**YOUR GOAL:** Return the lines below that carry the word "pixels".

### INFORMATION GIVEN ###

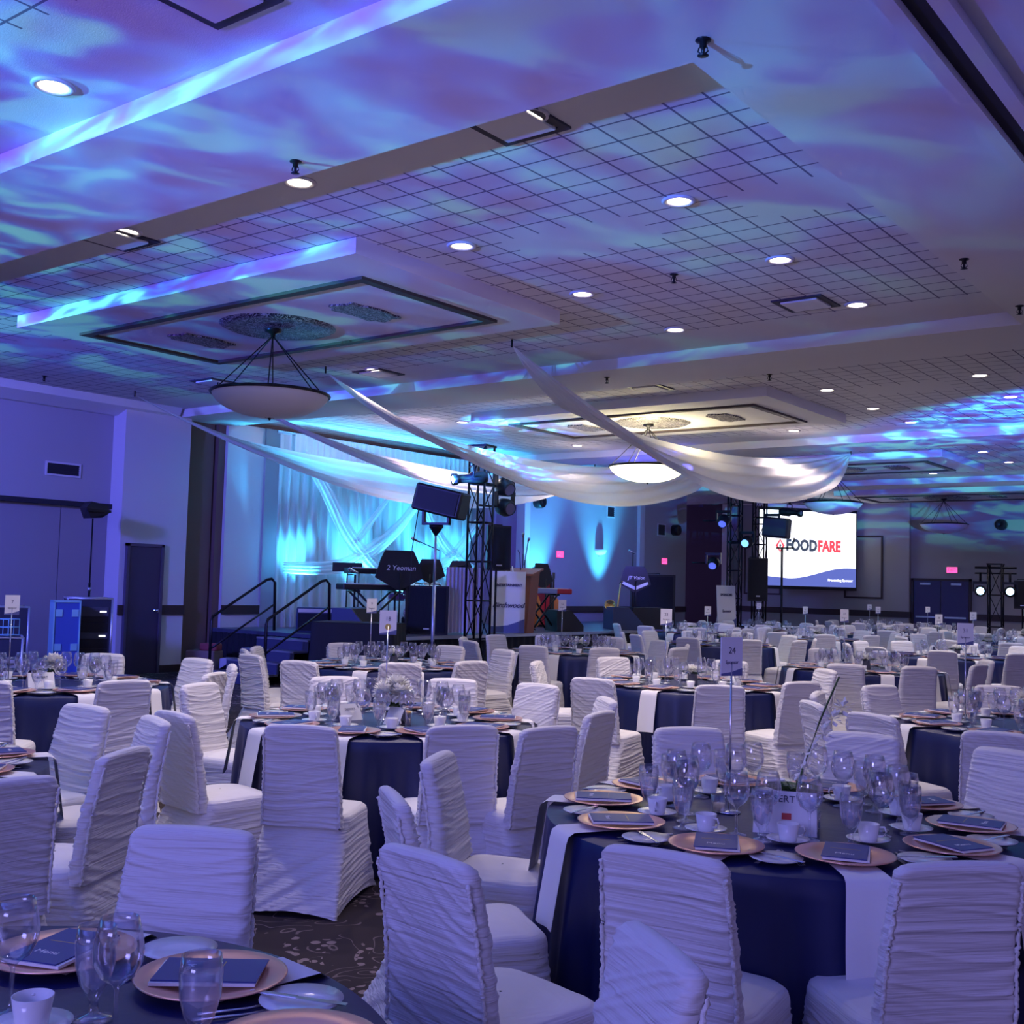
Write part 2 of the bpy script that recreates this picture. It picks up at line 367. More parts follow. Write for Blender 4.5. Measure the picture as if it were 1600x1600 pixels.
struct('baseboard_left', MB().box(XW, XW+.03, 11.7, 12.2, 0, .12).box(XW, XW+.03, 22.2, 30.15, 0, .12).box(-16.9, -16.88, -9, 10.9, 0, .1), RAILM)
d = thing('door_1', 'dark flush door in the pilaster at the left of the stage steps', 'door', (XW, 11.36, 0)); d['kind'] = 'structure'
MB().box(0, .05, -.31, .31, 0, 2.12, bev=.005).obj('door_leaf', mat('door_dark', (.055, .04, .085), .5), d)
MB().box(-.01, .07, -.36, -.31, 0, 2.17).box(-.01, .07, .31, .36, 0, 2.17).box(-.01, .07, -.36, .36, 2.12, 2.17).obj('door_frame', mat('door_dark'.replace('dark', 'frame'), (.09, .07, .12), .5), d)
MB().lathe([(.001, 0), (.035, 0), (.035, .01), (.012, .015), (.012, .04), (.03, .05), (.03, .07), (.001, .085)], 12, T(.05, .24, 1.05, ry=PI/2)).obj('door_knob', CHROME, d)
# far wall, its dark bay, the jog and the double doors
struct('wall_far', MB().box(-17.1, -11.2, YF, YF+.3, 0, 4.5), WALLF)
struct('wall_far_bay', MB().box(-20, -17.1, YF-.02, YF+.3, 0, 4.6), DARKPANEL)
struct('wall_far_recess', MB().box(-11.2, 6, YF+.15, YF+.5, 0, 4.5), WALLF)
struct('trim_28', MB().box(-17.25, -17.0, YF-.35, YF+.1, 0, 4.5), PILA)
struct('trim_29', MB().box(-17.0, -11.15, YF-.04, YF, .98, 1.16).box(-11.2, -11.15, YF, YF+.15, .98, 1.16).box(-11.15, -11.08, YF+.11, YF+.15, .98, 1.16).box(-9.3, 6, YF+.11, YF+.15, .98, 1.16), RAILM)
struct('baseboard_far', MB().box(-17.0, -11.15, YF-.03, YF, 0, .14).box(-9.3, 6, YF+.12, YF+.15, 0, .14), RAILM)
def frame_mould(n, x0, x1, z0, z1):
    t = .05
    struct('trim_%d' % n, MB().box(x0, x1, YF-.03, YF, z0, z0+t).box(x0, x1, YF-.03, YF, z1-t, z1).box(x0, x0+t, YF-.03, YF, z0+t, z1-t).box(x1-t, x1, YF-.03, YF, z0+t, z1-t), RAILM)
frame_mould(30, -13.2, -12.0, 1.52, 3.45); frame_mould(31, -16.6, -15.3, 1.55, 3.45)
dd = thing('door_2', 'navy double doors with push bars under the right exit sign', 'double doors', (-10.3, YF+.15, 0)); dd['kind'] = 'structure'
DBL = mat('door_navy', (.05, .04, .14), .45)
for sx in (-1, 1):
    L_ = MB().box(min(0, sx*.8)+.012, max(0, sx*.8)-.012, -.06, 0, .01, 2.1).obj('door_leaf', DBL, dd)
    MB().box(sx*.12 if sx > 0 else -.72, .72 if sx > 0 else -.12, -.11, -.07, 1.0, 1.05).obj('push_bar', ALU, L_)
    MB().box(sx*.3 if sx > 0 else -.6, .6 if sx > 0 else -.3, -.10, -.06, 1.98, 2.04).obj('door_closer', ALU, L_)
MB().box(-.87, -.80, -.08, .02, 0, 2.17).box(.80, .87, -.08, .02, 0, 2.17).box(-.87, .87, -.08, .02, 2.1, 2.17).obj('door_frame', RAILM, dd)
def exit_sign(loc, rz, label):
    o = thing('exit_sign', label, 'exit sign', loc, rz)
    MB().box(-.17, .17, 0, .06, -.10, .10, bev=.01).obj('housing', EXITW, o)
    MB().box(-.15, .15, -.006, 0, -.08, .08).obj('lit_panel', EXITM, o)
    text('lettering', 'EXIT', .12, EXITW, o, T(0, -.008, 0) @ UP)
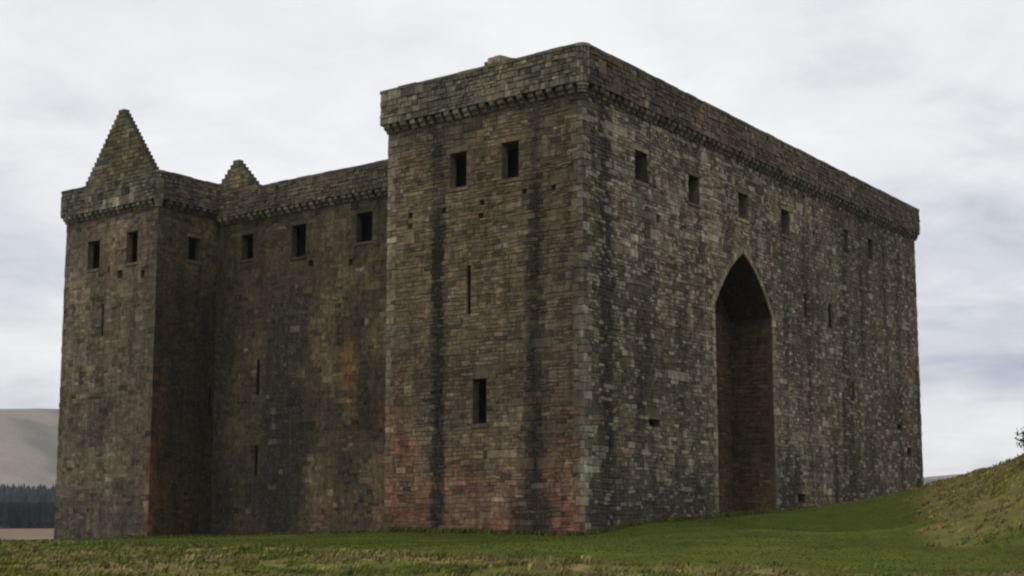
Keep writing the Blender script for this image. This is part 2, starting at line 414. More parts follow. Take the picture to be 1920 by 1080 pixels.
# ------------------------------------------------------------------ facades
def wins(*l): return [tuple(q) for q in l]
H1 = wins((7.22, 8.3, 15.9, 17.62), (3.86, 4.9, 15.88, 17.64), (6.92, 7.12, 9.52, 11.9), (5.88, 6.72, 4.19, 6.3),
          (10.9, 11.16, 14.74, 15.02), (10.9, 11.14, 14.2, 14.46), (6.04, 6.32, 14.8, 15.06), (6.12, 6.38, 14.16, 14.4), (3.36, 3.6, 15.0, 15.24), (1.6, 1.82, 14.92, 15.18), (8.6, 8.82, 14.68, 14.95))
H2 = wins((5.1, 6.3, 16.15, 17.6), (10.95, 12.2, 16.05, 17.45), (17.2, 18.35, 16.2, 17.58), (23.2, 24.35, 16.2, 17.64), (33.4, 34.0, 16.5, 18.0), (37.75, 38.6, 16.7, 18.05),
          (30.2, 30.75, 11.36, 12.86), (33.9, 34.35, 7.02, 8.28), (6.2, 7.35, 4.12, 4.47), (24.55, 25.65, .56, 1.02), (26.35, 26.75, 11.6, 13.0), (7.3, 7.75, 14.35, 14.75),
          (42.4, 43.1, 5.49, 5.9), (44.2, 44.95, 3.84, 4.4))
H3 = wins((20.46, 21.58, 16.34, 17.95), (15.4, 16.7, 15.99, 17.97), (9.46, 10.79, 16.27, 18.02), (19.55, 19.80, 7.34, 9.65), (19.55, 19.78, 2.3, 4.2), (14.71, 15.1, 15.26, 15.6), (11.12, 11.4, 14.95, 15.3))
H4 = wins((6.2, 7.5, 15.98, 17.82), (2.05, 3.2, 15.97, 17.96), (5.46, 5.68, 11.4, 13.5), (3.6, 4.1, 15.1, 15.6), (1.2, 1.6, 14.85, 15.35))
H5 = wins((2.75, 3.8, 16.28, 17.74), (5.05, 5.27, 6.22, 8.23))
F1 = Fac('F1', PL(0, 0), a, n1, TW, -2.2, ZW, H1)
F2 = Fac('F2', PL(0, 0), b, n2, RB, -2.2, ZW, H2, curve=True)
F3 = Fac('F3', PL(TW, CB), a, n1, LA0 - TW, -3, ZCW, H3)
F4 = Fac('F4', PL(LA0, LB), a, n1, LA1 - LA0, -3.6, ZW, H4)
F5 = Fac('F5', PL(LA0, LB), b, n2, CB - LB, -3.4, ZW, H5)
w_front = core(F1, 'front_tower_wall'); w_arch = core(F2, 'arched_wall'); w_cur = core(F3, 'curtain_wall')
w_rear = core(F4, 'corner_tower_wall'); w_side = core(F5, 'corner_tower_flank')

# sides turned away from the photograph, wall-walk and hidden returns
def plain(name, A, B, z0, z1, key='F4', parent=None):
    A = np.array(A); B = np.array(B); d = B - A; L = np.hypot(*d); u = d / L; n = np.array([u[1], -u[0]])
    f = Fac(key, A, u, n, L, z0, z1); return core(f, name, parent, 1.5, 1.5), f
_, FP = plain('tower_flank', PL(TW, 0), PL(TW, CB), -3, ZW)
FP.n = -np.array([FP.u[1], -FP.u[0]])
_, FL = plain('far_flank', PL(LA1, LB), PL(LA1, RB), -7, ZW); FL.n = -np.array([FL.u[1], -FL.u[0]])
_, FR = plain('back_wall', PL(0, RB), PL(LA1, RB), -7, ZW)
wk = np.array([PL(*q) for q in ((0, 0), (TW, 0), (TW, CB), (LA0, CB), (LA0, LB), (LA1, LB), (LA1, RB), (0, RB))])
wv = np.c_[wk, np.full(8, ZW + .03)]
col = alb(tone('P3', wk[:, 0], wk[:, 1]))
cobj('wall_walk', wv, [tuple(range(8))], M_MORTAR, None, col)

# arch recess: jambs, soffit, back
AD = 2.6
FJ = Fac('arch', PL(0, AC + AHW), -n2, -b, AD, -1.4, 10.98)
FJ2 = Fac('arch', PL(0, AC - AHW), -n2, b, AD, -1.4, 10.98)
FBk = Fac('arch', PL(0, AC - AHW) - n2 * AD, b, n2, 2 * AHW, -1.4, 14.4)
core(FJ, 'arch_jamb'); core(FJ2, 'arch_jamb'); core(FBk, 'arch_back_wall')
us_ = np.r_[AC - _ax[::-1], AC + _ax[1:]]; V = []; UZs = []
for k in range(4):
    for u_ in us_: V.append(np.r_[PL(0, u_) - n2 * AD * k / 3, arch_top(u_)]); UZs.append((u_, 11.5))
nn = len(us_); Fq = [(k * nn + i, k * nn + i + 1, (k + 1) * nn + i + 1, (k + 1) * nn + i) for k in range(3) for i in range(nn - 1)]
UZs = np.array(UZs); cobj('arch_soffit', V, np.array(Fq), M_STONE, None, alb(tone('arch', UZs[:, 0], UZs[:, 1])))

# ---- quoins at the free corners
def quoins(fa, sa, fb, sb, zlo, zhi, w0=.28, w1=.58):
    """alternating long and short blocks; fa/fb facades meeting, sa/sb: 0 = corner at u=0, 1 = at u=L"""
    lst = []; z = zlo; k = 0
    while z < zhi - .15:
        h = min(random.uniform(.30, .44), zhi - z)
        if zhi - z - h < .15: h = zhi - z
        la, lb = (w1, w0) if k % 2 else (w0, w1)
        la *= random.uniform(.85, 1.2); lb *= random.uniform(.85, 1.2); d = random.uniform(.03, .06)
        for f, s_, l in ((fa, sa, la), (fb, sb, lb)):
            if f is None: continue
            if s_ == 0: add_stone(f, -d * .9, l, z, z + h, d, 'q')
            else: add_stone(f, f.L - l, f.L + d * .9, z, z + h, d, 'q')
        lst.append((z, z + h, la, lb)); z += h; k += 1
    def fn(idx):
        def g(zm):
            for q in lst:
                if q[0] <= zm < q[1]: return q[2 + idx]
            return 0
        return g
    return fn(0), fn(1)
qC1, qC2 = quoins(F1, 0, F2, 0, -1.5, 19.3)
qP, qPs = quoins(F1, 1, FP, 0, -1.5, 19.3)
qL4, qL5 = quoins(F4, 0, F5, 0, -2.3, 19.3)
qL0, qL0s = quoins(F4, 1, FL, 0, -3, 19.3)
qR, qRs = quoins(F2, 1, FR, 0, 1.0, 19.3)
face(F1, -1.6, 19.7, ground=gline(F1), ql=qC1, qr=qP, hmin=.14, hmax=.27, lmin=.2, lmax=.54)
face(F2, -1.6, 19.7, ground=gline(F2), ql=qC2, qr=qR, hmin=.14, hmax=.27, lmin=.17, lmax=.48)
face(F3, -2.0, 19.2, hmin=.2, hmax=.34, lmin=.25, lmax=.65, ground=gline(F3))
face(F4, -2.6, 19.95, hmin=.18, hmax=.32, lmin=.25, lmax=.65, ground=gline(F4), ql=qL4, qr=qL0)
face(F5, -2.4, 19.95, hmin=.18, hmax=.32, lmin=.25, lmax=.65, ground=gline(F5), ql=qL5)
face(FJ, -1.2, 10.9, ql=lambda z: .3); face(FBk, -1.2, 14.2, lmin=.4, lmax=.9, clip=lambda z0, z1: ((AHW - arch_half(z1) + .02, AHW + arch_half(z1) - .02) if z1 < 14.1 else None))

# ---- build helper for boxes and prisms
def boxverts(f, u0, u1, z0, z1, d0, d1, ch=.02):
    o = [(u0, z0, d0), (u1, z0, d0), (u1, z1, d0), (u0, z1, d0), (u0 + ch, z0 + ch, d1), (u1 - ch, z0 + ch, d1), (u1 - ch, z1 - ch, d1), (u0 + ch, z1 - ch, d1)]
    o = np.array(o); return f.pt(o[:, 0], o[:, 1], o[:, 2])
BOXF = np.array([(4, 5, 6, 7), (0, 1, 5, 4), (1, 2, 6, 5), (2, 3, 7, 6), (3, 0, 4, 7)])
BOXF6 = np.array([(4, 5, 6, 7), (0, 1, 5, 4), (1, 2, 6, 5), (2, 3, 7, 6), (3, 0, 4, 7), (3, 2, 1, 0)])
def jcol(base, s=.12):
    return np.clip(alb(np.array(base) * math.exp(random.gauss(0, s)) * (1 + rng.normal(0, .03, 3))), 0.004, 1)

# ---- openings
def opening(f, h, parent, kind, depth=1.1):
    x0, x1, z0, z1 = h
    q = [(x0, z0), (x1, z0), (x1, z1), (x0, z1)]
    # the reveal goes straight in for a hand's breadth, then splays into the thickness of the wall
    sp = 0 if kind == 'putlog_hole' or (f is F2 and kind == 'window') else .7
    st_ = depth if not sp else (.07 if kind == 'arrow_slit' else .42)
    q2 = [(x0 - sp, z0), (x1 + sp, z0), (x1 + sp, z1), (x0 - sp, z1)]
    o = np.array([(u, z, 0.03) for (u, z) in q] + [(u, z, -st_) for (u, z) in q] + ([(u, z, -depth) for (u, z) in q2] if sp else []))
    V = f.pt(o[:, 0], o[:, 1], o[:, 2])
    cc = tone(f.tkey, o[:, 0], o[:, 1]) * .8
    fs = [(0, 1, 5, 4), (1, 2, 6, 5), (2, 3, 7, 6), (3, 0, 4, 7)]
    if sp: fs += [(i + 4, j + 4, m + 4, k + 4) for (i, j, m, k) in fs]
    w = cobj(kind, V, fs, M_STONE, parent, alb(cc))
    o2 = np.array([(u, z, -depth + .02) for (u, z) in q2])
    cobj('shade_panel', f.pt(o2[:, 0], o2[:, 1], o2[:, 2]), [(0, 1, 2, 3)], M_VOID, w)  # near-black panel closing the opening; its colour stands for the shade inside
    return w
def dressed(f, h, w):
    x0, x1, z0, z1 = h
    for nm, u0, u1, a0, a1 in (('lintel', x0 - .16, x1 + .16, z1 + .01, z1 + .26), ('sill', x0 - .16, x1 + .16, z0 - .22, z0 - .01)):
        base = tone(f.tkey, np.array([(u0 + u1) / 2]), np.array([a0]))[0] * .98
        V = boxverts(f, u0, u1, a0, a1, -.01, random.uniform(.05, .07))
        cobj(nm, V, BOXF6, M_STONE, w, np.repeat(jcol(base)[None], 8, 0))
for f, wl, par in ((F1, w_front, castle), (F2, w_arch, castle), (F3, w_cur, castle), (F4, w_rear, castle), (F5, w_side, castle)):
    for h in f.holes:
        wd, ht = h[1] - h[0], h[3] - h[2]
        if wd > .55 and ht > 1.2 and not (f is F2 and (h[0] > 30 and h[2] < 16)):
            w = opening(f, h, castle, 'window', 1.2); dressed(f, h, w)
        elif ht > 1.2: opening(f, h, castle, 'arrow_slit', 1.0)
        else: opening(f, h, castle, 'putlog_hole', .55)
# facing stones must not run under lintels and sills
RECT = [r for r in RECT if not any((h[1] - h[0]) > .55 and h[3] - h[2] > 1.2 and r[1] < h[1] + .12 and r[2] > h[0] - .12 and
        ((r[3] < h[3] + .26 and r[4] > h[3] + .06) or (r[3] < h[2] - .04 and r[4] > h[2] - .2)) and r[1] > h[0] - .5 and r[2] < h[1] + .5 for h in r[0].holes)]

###

**REPLY:**
Write part 2 of the bpy script that recreates this picture. It picks up at line 367. More parts follow. Write for Blender 4.5. Measure the picture as if it were 1600x1600 pixels.
Keep writing the Blender script for this image. This is part 2, starting at line 414. More parts follow. Take the picture to be 1920 by 1080 pixels.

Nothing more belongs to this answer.